What if you could build financial products based on future events, not just tokens?
Note: This article does not constitute financial advice. The ideas shared are exploratory and based on ongoing research and interest in the space.
Introduction
In Web3, most financial systems are built around tokens, prices, and speculation. But what if we could build systems based on real-world events? Not just “if a token goes up”, but “if something actually happens”.
This idea brought me to Multiverse Finance, a concept shared by the team at Paradigm, one of the biggest investors in crypto space. It inspired me to explore how conditional finance might be useful not only in DeFi, but also in governance, funding, and public collaboration.
In this article, I’ll explain what this model is about, where it could be applied, and what risks we should consider.
What is Multiverse Finance?
Multiverse Finance is a system where assets or capital flows only become valid if a certain event happens.
For example:
- A DAO can set a grant that only unlocks if a proposal is passed on-chain.
- A protocol upgrade can trigger new liquidity only if it is completed by a deadline.
- Funding for a sustainability project (if it really tends to impact) can be released only after data shows that emissions were reduced.
Instead of trusting people to deliver, the system rewards actual results.
Why this matters beyond DeFi
This logic can be used outside crypto and finance. Here are a few examples:
- Governments or international donors can tie financial support to on-chain or verifiable outcomes.
- DAOs can manage resources in a way that’s transparent and based on KPIs.

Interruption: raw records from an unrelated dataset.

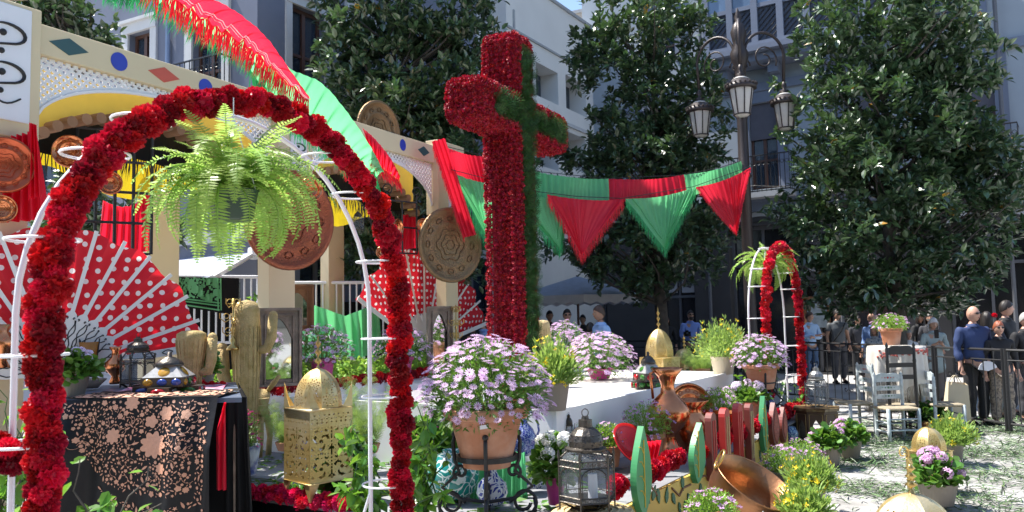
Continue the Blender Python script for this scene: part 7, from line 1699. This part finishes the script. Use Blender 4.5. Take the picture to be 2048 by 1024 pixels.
def head_mesh(par, c, r_, yaw, m, hair=None, hstyle='short', glasses=False, bald=False, pitch=0):
    Q = (rotz(yaw) @ Matrix.Rotation(pitch, 4, 'X')).to_3x3(); nu, nv = 28, 20
    def f(u_, v_):
        a = 2 * PI * u_ - PI / 2; th = PI * v_; x, y, z = math.sin(th) * math.cos(a), math.sin(th) * math.sin(a), math.cos(th)
        sx = .76 - .20 * max(0, -z) ** 1.4 - .04 * max(0, z); X, Y, Z = x * sx, y * .92, z * 1.18
        fr = max(0, -y)
        if -.75 < z < .1: Y -= .03 * fr
        nose = math.exp(-((x / .12) ** 2)) * math.exp(-(((z + .10) / .16) ** 2)) * fr; Y -= .20 * nose
        Y += .09 * fr * math.exp(-(((z - .10) / .10) ** 2)) * math.exp(-(((abs(x) - .33) / .16) ** 2))
        Y -= .06 * fr * math.exp(-(((z - .26) / .10) ** 2)); Y -= .07 * fr * math.exp(-(((z + .78) / .14) ** 2)) * math.exp(-((x / .3) ** 2))
        return Vector((X, Y, Z)) * r_
    b = MB(); b.grid(lambda u_, v_: Q @ f(u_, v_) + c, nu, nv)
    for sg in (-1, 1): b.ball(Q @ Vector((sg * .74 * r_, .08 * r_, -.02 * r_)) + c, r_ * .2, 8, 6, sz=(.35, .6, 1.1))
    obj('head', b, m, par, smooth=True)
    b = MB(); b.ball(Q @ Vector((0, -.90 * r_, -.52 * r_)) + c, r_ * .18, 8, 5, sz=(1, .35, .3)); obj('mouth', b, LIP, par)
    if glasses:
        b = MB()
        for sg in (-1, 1): b.ball(Q @ Vector((sg * .31 * r_, -.90 * r_, .12 * r_)) + c, r_ * .26, 10, 6, sz=(1, .3, .62)); b.tube([Q @ Vector((sg * .5 * r_, -.82 * r_, .15 * r_)) + c, Q @ Vector((sg * .78 * r_, .1 * r_, .12 * r_)) + c], r_ * .03, 4)
        obj('sunglasses', b, DK, par, smooth=True)
    else:
        b = MB()
        for sg in (-1, 1): b.ball(Q @ Vector((sg * .31 * r_, -.80 * r_, .10 * r_)) + c, r_ * .10, 8, 5, sz=(1.2, .5, .6))
        obj('eyes', b, DK, par)
    if hair:
        b = MB(); lim = {'short': .50, 'long': .62, 'bald': .0}[hstyle]
        def g(u_, v_):
            a = 2 * PI * u_ - PI / 2; back = .5 + .5 * math.sin(a); th = PI * v_ * lerp(.36, .66 if hstyle == 'short' else .72, back); x, y, z = math.sin(th) * math.cos(a), math.sin(th) * math.sin(a), math.cos(th)
            k = 1.07 + .03 * math.sin(a * 7 + v_ * 9); return Q @ (Vector((x * .78, y * .95, z * 1.2)) * r_ * k) + c
        b.grid(g, 28, 12)
        if hstyle == 'long':
            L = 1.9
            b.grid(lambda u_, v_: Q @ (Vector((.92 * math.cos(R(-25) + R(230) * u_), .80 * math.sin(R(-25) + R(230) * u_) + .1, .45 - L * v_)) * r_ * (1 + .10 * math.sin(v_ * 3) + .03 * math.sin(u_ * 40))) + c, 30, 10)
        obj('hair', b, hair, par, smooth=True)
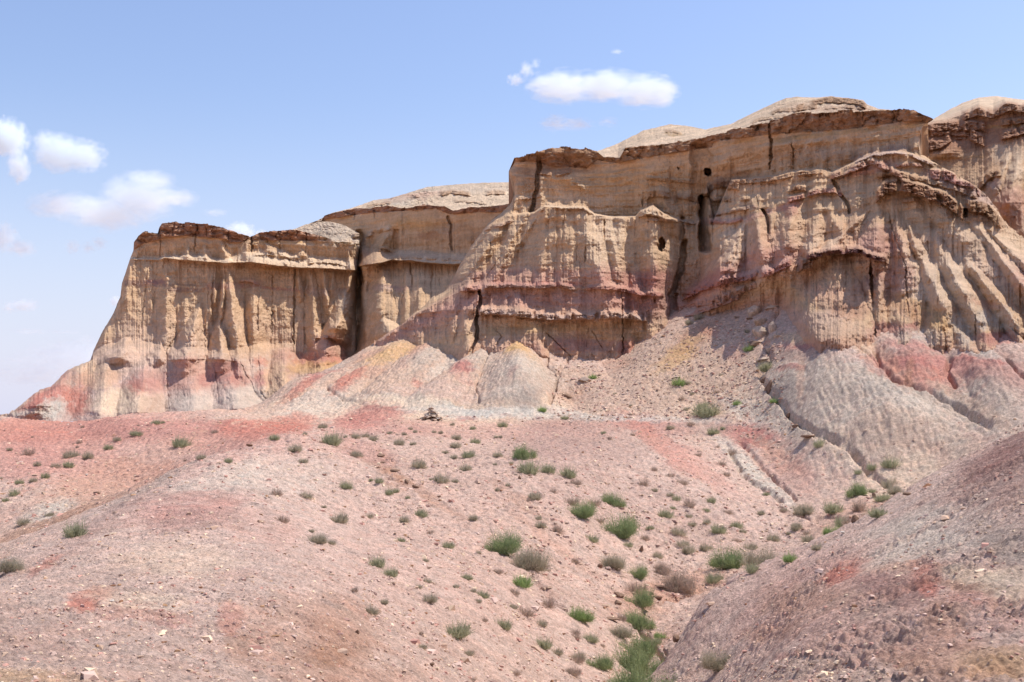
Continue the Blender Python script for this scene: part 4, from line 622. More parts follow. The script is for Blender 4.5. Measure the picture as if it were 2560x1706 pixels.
  ('D',[(700,400),(1100,350),(1700,290)],34,'ochre',.7),('D',[(300,420),(680,390)],26,'ochre',.6),('D',[(700,470),(1200,500),(1600,440)],90,'tan',.5),('D',[(1200,520),(1500,445),(1680,450)],40,'mauve',.45),('D',[(290,660),(440,620),(560,650)],90,'rust',.5),('D',[(290,930),(500,920),(900,800)],46,'pink',.8),('D',[(500,830),(620,830)],30,'mauve',.5),('D',[(1280,1050),(1500,1120),(1600,1180)],90,'pink',.85),('D',[(130,1420),(500,1240),(900,1180)],130,'pink',.9),('D',[(1500,300),(1700,250)],30,'capl',.5),('D',[(1700,600),(2060,740)],60,'rose',.45),('D',[(1900,650),(2150,800)],60,'pinkl',.4)],
 patches=[('C',1080,330,330,90,'ochre',.25),('C',600,220,140,50,'rust',.55),('C',420,330,70,60,'rust',.4),('C',700,1360,160,60,'red',.4),('C',1060,1400,60,60,'red',.6),('C',950,1300,100,70,'rust',.3),('C',1150,1100,120,80,'rose',.5),('C',1270,1150,110,110,'mauve',.5),('C',1240,950,90,70,'rose',.7),('C',1100,980,80,60,'rose',.6),('C',900,920,70,60,'rose',.6),('C',1450,950,90,120,'rust',.35),('C',1400,1010,60,90,'capl',.4),
  ('D',1000,260,400,50,'cap',.5),('D',1500,240,240,40,'cap',.4),('D',420,370,240,40,'cap',.4,-12),('D',100,440,120,30,'cap',.4),('D',830,840,50,60,'rose',.6),('D',1700,900,240,100,'sand',.8),('D',1900,1040,120,60,'mauve',.25),('D',2050,860,120,70,'rust',.6,40),('D',1950,720,240,40,'pinkl',.7,25),('D',1450,640,260,40,'capl',.6),('D',1350,580,160,30,'rose',.6,-15),('D',1420,1050,130,90,'pink',.8),('D',700,1180,200,70,'pink',.85,-25),('D',400,1280,200,60,'rose',.6,-25),('D',560,1250,180,50,'pinkl',.6,-20),('D',250,1480,180,50,'pink',.7,-20),('D',470,1400,170,50,'tan',.6,-30),
  ('D',2000,1150,400,200,'sandl',.6),('D',1750,1280,260,160,'sandl',.6),('E',1850,320,420,140,'sandl',.6),('D',1000,1050,160,60,'sandl',.5),('D',460,1050,90,160,'sandl',.6),('C',880,720,120,200,'sandl',.6),('C',1000,640,80,90,'sandl',.5),('E',1100,200,240,110,'sand',.85),('E',1200,470,120,60,'orange',.7),('E',950,520,220,60,'pinkl',.5),('E',1450,620,120,60,'salmon',.7),('E',1100,580,240,60,'tan',.6),('E',1460,570,100,40,'rose',.6),('E',1620,580,60,40,'rose',.8),('E',1700,480,260,60,'ochre',.6,25),('E',2000,420,240,60,'sandl',.5,30),('E',2200,400,240,80,'sand',.7,30),('E',2080,520,60,60,'greyw',.8),('E',1950,600,60,110,'greyw',.7,-30),('E',2230,540,60,110,'greyw',.7,-30),('E',2150,640,120,40,'rose',.6),('E',2100,420,110,24,'red',.35,15),('E',1650,640,150,60,'greyw',.6),('E',1620,470,140,50,'orange',.5,30),('E',2200,640,110,50,'rose',.6),('E',1550,250,90,90,'salmon',.6),('E',1480,300,50,90,'pink',.5)],
 edge=[(B([(560,1045),(640,985),(800,862),(880,792),(960,742),(1000,682)]) + Cc([(0,868),(70,752),(150,642),(198,592),(285,520),(312,478),(332,440),(338,400),(340,184)]), 12, 2.5, 1)],
 flute=1.0, strata=2.0, lump=.9, alim=2.9, capseg=1, seed=201, back=22, jag=3.6, merge=True, cone_gain=1.15,
 xwarp=lambda X, Y: 26 * np.exp(-((Y - 299) / 9.0) ** 2) * sm(2262, 2306, X) * (1 - sm(2307.5, 2309, X)) - 12 * np.exp(-((Y - 365) / 40.0) ** 2) * sm(2262, 2306, X) * (1 - sm(2307.5, 2340, X)) - 13 * np.exp(-((Y - 430) / 15.0) ** 2) * (1 - sm(1284, 1315, X)) * sm(1278, 1284, X))
print('buttress', round(time.time() - T0, 1))
# right hand end of the overhanging cap: the cliff turns away there
# ---- hill above the buttress
hill2 = [(1440,388),(1493,379),(1545,359),(1610,326),(1675,311),(1719,315),(1762,324),(1828,310),(1882,283),(1937,257)] + Dd([(760,135),(800,118),(870,111),(1000,116),(1090,106),(1160,115),(1250,125),(1300,131),(1325,160),(1400,188),(1480,196),(1560,220),(1640,235)])
cliff_sheet('hill', 1440, 2300, 1.5, [
 (hill2, [(1440,130),(1545,137),(1675,140),(1760,134),(1943,129),(2060,124),(2170,114),(2300,110)]),
 ([(1440,400),(1545,400)] + Cc([(1050,150),(1180,140),(1430,115)]) + Dd([(200,410),(500,335),(700,290),(840,240),(1100,225),(1640,245)]), [(1440,124),(1700,119),(1900,113.5),(2100,108.5),(2300,107)]),
 ], [100], ['sandl'],
 slab=[('D',[(860,215),(870,170),(960,140),(1060,118),(1150,120),(1250,130),(1320,155)],11,1.8,8,'capl',.9),('D',[(700,215),(740,190),(860,185),(1000,165)],7,1.3,8,'capl',.6),('D',[(560,270),(640,245),(700,240),(800,225)],6,1,6,'capl',.5),('D',[(0,330),(60,328),(110,345)],5,.8,6,'capl',.5),('D',[(1050,175),(1180,165),(1300,178)],6,1,8,'capl',.5)],
 patches=[('D',1150,190,200,20,'orange',.4),('D',900,180,100,30,'rust',.35),('D',60,350,70,10,'ochre',.5),('D',300,320,200,30,'sandl',.5,-20)], flute=.3, strata=.7, jag=1.8, seed=240, mat=M_HILL, back=70, rough=2.6)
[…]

- Partnerships between different actors can be based on real progress, not promises.
Multiverse Finance helps turn blockchains into coordination tools — not just ledgers.
What could go wrong?
Of course, event-based finance comes with risks:
- If event resolution depends on one oracle, it could be wrong or manipulated.
- Some outcomes are hard to define clearly, which can create disputes.
- If decisions are made by voting, low participation or bias might affect results.
That’s why it’s important to design these systems with clear rules and strong data sources.
What this means for Web3
This idea suggests a new role for Web3: not just storing value or running contracts, but moving capital based on real-world results.
It opens the door to:
- Smarter funding tools
- More transparent partnerships
- Stronger links between blockchain and society
Final thoughts
Exploring conditional finance has helped me see how Web3 could become useful for more than just financial gains. It could also help coordinate governance, public funding, and shared accountability.
Multiverse Finance is just one possible use case. But it shows how known token standards and existing blockchain infrastructure can be applied in new ways — to expand the relevance of Web3 beyond trading, and into real-world coordination.
This kind of thinking can help bring serious builders, institutions, and public sector actors into the space. It also supports a deeper view: that crypto, at its core, is not about speculation. It is a technology of structure, distribution, and potential positive impact.